On Tue, Aug 28, 2018 at 05:07:18PM -0400, David Vossel wrote:
Hey,
Over in KubeVirt we're investigating a use case where we'd like to perform
a live migration within a network namespace that does not provide libvirtd
with network access. In this scenario we would like to perform a live
migration by proxying the migration through a unix socket to a process in
another network namespace that does have network access. That external
process would live on every node in the cluster and know how to correctly
route connections between libvirtds.
virsh example of an attempted migration via unix socket.
virsh migrate --copy-storage-all --p2p --live --xml domain.xml my-vm
qemu+unix:///system?socket=destination-host-proxy-sock
In this example, the src libvirtd is able to establish a connection to the
destination libvirtd via the unix socket proxy. However, the migration-uri
appears to require either tcp or rdma network connection. If I force the
migration-uri to be a unix socket, I receive an error [1] indicating that
qemu+unix is not a valid transport.
qemu+unix is a syntax for libvirt's URI format. The URI scheme for
migration is not the same, so you can't simply plug in qemu+unix here.
Technically with qemu+kvm I believe what we're attempting should be
possible (even though it is inefficient). Please correct me if I'm wrong.

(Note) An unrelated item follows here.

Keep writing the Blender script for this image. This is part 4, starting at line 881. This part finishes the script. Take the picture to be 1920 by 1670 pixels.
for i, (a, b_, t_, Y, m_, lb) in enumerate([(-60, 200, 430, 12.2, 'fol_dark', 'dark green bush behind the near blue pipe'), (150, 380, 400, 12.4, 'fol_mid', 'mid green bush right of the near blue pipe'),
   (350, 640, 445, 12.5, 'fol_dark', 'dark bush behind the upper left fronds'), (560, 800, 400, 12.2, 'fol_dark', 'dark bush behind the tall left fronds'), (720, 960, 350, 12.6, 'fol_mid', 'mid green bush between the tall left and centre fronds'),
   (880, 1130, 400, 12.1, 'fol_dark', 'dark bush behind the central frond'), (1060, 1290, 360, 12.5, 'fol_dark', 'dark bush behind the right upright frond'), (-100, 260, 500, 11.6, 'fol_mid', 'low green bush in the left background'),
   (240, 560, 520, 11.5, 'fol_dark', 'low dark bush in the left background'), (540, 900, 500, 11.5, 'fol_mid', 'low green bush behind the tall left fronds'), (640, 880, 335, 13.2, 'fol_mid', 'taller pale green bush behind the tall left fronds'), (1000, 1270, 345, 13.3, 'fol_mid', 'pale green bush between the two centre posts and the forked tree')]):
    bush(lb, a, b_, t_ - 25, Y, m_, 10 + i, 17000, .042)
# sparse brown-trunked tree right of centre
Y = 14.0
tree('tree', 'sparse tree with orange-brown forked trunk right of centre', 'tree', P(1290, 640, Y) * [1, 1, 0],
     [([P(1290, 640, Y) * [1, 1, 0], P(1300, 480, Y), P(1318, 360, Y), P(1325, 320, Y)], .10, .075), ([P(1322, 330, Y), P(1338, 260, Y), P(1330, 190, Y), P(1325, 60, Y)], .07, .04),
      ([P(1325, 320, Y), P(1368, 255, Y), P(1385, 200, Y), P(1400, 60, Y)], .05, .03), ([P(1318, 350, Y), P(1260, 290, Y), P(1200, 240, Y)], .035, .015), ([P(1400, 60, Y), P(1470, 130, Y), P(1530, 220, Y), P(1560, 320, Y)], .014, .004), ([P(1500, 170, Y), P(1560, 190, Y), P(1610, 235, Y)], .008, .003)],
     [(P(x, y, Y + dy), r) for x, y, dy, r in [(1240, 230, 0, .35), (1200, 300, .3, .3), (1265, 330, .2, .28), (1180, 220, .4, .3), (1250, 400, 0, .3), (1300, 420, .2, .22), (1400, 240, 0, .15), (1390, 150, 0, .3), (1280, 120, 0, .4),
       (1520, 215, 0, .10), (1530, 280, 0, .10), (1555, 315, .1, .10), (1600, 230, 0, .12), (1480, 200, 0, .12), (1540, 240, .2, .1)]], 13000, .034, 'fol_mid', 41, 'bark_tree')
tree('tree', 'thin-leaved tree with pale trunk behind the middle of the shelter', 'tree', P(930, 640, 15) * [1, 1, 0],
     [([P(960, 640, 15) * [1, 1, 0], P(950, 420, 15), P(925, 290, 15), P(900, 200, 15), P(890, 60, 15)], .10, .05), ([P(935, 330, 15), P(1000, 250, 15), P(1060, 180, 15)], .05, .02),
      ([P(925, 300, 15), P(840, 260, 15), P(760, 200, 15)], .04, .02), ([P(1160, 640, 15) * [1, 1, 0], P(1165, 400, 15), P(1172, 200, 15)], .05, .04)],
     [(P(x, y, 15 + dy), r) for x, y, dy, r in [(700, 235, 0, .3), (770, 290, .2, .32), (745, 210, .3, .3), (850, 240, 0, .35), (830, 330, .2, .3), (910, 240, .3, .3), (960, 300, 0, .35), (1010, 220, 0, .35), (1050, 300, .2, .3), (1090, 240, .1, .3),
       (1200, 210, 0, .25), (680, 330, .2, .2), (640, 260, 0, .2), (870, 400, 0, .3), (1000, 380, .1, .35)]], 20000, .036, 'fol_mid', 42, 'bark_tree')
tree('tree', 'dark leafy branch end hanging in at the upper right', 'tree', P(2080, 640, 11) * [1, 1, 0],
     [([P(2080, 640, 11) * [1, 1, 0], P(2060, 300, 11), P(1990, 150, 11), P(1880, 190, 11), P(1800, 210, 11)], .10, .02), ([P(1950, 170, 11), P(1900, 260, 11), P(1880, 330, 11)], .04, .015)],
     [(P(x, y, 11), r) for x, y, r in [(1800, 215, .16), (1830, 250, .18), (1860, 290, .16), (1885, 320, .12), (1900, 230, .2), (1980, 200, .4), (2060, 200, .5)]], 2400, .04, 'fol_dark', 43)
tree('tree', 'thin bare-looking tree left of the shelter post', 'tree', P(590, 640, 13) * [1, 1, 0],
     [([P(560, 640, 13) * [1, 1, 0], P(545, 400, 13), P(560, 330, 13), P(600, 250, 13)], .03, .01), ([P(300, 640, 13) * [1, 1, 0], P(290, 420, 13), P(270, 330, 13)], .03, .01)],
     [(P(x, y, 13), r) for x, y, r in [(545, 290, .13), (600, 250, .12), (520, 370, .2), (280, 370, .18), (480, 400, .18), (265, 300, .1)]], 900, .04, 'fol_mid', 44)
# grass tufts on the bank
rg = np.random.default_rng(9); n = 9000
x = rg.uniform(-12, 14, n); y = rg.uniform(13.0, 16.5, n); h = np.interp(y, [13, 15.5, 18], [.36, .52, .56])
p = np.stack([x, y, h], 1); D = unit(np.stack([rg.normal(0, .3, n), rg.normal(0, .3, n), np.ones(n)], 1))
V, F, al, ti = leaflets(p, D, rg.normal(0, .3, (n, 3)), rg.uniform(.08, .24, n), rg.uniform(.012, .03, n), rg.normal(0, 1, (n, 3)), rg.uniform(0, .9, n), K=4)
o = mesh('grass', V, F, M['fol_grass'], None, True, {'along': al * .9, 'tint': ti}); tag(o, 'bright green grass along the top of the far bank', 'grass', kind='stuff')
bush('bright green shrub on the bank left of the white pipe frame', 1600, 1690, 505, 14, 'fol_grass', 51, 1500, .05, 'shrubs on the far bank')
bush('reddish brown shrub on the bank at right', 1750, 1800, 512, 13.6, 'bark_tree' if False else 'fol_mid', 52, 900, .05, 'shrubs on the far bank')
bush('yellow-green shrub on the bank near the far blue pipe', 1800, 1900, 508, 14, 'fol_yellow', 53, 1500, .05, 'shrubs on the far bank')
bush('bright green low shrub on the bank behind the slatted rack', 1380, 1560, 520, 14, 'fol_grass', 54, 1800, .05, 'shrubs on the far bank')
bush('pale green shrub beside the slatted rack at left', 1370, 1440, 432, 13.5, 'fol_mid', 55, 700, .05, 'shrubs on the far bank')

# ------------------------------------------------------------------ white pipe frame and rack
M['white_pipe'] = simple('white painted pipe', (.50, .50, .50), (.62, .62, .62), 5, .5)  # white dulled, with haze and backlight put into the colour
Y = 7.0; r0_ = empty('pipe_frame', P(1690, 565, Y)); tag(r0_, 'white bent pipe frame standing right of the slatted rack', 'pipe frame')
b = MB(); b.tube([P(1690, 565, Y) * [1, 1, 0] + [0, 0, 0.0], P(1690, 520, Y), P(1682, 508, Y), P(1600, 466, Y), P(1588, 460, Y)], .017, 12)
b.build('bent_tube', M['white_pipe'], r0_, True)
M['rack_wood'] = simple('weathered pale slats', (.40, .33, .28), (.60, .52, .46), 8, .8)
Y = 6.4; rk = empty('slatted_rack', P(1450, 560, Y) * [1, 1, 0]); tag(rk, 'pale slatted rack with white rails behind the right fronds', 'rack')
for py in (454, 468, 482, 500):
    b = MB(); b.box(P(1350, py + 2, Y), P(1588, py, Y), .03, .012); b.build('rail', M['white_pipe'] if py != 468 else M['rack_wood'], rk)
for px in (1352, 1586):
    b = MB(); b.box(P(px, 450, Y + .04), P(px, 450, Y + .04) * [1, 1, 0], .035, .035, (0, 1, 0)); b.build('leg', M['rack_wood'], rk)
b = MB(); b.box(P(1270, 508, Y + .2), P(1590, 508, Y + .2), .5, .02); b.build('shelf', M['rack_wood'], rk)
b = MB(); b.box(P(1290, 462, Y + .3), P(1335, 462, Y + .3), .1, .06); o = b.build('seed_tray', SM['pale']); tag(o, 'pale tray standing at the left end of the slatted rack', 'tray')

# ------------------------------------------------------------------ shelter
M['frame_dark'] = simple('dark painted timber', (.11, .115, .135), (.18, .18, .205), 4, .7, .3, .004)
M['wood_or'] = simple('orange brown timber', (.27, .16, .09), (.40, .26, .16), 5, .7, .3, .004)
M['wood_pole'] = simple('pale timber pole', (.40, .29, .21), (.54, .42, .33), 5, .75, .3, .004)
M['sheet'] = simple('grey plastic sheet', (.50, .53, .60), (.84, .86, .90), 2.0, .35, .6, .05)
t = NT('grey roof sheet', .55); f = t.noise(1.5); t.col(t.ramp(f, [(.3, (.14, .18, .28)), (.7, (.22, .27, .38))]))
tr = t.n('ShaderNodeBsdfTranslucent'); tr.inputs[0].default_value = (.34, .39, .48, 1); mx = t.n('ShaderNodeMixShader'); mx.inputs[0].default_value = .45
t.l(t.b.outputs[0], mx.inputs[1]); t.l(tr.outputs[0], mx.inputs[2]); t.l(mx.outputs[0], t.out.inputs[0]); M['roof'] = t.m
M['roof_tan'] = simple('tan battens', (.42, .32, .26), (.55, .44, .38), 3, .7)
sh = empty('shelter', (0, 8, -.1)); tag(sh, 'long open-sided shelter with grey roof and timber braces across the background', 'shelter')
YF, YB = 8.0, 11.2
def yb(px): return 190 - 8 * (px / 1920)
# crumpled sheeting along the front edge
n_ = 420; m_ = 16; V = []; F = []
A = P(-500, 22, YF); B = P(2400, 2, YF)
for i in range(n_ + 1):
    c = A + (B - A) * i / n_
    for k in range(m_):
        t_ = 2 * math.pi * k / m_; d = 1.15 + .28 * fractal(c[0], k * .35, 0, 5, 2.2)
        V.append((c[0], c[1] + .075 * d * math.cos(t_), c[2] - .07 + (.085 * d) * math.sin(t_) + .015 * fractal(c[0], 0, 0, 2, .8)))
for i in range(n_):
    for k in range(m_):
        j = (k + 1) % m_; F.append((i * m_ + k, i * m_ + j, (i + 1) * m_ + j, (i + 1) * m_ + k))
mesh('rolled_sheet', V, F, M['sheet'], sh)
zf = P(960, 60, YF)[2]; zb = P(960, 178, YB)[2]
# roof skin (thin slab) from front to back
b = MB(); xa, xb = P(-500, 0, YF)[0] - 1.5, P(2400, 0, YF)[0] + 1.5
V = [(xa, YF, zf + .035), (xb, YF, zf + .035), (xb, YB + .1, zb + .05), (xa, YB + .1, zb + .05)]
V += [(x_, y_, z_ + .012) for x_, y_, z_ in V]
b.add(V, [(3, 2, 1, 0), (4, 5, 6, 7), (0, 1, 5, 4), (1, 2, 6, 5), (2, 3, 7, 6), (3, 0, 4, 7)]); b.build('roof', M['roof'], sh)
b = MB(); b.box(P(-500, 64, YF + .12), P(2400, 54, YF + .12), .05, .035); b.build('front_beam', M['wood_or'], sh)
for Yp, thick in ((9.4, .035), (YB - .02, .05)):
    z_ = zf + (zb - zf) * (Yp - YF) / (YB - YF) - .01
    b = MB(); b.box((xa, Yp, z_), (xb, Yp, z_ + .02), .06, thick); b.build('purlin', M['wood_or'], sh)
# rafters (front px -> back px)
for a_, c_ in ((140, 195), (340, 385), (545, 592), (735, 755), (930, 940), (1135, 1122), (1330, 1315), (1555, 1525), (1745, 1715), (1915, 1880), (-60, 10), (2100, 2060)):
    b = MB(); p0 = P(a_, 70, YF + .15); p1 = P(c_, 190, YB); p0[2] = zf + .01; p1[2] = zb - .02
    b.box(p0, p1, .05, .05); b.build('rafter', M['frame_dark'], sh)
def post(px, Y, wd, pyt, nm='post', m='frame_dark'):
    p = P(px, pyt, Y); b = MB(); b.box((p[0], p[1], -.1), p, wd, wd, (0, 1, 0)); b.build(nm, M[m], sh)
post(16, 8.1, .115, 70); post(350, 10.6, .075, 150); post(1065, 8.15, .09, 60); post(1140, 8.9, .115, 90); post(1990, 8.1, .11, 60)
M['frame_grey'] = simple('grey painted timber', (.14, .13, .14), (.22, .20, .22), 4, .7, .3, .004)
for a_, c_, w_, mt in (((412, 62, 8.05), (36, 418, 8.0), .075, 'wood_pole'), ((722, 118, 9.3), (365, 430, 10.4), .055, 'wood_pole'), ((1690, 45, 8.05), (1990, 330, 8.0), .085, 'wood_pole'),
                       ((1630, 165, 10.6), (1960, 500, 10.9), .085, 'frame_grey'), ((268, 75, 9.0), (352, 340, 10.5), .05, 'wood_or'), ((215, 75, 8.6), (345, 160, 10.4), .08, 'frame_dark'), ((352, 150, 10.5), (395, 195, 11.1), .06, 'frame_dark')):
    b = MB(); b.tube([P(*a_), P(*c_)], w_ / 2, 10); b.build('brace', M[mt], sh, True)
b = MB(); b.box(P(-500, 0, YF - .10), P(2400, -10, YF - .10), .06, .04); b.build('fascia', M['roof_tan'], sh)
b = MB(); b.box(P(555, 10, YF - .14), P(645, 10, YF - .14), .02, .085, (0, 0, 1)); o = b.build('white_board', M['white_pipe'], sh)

Is there a way to achieve this migration via unix socket functionality this
using Libvirt? Also, is there a reason why the migration uri is limited to
tcp/rdma
Internally libvirt does exactly this when using its TUNNELLED live migration
mode. In this QEMU is passed an anonymous UNIX socket and the data is all
copied over the libvirtd <-> libvirtd connection and then copied again back
to QEMU on another UNIX socket. This was done because QEMU has long had no
ability to encrypt live migration, so tunnelling over libvirtd's own TLS
secured connection was only secure mechanism.
We've done work in QEMU to natively support TLS now so that we can get rid
of this tunnelling, as this architecture decreased performance and consumed
precious CPU memory bandwidth, which is particularly bad when libvirtd and
QEMU were on different NUMA nodes. It is already a challenge to get live
migration to successfully complete even with a direct network connection.
Although QEMU can do it at the low level, we've never exposed anything
other than direct network transports at the API level.